Live Performance
Live Performance and Getting Paid for Gigs
Playing live is a core part of many musicians' careers and income. Understanding your rights around fees, contracts, and what to expect from venues helps ensure you get paid fairly and professionally for your performances.
What this means in practice
A live performance creates several admin trails at once. There is the booking agreement with the venue, promoter, agent or client. There is the fee and invoice trail. There may be PRS live performance royalties for songs performed. There are also practical obligations around sound, load-in, cancellation, travel, accommodation and access. Many gig problems begin before the show: no written fee, unclear door split, no settlement process, missing tech spec, vague set length, no cancellation position, or nobody named as the person responsible for payment. For artists, the goal is to make every gig repeatable: confirm the commercial terms, deliver the performance, submit the invoice, report the setlist where relevant, and keep the records that prove what happened.
What this guide covers
Fixed fee, door split or guarantee
A fixed fee is usually clearer than a vague share of the door. If the deal is a door split, agree the percentage, what costs are deducted first, ticket price, guest list rules, settlement time and who provides attendance figures. For support slots, festivals and showcases, confirm whether expenses, backline, travel, accommodation, merch sales and guest list access are included.
Report live performances
If you are a PRS member and perform your own songs live, reporting setlists helps connect live usage to songwriter royalties. Keep the venue, date, setlist, song durations if available, billing position and promoter details. This applies beyond traditional gigs. DJ sets, tours, festivals and certain busking situations may all have different reporting routes or rules.
Protect the relationship while protecting the fee
Most late gig payments are resolved by good records and calm follow-up. Send the invoice promptly, include the agreed fee and booking reference, and chase with the original confirmation attached. If there is a dispute, write down the facts: who booked you, who approved the fee, what was performed, when payment was due and what responses you received.
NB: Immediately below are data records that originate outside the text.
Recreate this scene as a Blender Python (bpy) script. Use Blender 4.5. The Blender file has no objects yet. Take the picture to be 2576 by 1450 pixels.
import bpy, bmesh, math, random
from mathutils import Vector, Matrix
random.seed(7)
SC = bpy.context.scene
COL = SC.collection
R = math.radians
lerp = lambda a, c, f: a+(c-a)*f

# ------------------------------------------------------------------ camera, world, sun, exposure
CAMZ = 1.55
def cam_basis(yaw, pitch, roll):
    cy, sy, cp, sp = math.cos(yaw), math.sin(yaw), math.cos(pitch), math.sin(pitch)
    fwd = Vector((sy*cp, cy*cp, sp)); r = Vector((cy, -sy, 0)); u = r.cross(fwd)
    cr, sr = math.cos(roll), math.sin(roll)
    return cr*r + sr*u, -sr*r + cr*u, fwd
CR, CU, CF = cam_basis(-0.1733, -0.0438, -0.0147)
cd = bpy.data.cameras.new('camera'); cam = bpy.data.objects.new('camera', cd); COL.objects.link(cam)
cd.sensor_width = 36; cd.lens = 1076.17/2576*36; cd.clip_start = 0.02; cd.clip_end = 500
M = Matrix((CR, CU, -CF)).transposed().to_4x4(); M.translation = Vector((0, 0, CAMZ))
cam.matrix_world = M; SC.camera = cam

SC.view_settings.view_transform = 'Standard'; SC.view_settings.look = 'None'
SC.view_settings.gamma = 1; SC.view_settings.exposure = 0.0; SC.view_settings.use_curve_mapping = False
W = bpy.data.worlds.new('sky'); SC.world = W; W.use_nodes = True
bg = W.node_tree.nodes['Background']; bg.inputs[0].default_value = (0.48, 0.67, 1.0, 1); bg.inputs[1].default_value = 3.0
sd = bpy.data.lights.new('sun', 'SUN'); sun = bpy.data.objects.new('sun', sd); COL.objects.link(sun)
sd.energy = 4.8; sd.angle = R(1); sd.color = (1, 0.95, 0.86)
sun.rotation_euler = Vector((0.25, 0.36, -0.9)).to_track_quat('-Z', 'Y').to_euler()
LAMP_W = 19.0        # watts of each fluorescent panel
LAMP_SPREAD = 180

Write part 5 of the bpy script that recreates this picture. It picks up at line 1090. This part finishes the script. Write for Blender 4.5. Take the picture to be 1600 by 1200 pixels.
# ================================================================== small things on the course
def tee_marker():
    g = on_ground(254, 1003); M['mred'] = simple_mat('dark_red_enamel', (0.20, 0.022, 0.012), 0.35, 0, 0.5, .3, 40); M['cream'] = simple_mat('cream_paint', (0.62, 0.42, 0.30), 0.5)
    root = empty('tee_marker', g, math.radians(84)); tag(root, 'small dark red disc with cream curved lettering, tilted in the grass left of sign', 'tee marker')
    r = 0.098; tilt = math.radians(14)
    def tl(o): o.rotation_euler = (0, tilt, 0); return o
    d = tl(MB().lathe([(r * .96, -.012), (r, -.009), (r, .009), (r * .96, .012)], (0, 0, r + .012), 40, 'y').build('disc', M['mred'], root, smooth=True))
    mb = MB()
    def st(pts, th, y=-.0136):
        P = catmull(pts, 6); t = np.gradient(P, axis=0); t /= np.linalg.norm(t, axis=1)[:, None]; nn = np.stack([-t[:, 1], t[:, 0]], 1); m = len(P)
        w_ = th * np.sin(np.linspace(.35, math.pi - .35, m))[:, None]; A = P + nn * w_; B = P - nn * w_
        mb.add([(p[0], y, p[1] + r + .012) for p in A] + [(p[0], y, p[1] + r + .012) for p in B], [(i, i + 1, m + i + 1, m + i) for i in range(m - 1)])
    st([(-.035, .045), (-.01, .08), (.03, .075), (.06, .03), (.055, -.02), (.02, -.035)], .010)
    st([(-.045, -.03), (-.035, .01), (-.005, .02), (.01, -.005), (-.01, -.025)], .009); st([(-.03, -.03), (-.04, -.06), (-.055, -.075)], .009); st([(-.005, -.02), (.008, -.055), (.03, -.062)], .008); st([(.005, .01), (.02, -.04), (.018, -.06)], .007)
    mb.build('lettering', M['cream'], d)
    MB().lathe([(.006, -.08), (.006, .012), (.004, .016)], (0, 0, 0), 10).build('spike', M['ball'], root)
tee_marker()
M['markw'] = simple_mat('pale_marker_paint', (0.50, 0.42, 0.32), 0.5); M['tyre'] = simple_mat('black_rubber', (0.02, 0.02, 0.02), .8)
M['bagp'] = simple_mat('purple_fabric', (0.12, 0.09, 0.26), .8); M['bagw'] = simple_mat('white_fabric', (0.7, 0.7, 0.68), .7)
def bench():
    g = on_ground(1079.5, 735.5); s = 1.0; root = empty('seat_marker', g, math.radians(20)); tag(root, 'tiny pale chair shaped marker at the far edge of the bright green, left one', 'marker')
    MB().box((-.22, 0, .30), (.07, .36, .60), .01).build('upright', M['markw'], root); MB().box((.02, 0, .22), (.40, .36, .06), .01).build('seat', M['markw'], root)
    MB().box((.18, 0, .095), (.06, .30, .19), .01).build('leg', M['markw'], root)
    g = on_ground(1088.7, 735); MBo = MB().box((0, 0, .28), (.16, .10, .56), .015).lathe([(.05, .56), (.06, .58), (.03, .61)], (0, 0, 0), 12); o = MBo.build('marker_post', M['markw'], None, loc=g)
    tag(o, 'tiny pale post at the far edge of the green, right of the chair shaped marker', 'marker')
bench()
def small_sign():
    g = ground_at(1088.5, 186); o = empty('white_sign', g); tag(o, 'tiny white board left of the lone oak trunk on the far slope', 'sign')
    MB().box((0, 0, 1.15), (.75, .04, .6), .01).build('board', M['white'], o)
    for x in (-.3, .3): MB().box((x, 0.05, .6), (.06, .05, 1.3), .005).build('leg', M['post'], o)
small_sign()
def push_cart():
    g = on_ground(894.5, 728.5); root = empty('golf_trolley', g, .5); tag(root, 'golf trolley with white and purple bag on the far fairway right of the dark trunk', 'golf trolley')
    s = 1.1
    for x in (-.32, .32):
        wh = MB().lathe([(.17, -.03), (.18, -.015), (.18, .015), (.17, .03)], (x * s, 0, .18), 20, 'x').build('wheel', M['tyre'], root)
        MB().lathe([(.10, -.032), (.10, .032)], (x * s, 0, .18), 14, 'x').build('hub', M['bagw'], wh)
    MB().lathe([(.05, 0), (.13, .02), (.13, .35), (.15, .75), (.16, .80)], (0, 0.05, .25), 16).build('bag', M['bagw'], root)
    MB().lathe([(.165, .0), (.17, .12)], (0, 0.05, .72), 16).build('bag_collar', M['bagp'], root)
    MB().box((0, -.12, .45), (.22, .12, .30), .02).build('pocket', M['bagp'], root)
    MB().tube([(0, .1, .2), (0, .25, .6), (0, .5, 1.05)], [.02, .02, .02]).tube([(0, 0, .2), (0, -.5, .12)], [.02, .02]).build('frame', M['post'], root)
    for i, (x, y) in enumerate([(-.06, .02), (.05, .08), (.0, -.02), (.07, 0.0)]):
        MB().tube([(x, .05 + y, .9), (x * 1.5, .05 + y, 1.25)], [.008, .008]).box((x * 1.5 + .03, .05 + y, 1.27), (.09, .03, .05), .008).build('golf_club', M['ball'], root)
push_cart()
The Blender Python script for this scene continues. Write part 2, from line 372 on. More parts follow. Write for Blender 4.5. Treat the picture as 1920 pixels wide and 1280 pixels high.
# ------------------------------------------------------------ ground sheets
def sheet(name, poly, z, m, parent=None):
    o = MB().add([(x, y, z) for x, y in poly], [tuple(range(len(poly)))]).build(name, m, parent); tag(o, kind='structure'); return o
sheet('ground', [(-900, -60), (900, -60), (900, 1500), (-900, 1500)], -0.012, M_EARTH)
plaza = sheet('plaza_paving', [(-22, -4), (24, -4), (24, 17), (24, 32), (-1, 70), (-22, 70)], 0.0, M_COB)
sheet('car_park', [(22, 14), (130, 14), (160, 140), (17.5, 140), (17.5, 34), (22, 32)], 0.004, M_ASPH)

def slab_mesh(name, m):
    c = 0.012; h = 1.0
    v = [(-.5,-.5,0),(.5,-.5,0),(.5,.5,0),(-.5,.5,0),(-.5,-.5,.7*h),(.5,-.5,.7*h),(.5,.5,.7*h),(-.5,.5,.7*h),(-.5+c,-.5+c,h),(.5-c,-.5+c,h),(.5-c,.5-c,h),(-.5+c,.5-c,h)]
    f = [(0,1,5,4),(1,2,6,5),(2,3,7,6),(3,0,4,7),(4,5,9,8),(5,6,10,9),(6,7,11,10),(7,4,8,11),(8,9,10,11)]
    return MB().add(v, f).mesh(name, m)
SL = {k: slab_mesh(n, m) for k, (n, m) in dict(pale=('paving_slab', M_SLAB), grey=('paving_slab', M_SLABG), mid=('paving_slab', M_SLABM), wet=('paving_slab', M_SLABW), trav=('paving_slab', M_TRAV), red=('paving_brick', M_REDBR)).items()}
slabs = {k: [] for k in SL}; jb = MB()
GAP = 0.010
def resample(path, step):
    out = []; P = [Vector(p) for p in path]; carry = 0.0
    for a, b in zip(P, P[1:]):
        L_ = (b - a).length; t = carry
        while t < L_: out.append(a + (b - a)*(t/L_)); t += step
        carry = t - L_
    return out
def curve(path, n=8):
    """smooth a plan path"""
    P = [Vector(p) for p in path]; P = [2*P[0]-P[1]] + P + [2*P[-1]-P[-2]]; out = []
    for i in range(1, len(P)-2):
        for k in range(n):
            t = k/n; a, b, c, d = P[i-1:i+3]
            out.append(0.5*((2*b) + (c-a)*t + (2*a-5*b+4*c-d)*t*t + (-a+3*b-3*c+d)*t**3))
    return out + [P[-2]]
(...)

Live Performance Checklist
- Agree the fee in writing before the gig
- Clarify payment method and timing
- Confirm technical requirements and backline
- Check load-in times and sound check arrangements
- Understand ticket split vs fixed fee arrangements
- Get contact details for the day-of-show person
- Send an invoice promptly after the performance
- Log the gig for PRS live performance claims
This checklist is for general education only and is not legal, tax or financial advice.
Common mistakes to avoid
Records to keep
Educational Disclaimer: This guide is for general educational purposes only and does not constitute legal, tax or financial advice. The information provided is based on publicly available resources and may not reflect the most current legal developments. Always consult with qualified professionals for advice specific to your situation. Musicians Rights UK is not a trade union, collecting society, law firm, royalty collection society, publishing administrator or government body.
Quick answers
Should a gig fee be agreed in writing?
Yes. Even a short email or booking confirmation should state the fee, date, set length, payment timing, expenses and cancellation terms.
Can live gigs generate PRS royalties?
Yes, where qualifying works are performed and reported through the correct PRS route. Songwriters should keep setlists and report eligible performances.
What records help with unpaid gig fees?
Keep the booking confirmation, fee agreement, invoice, messages, set time, venue details, settlement notes and payment chasers.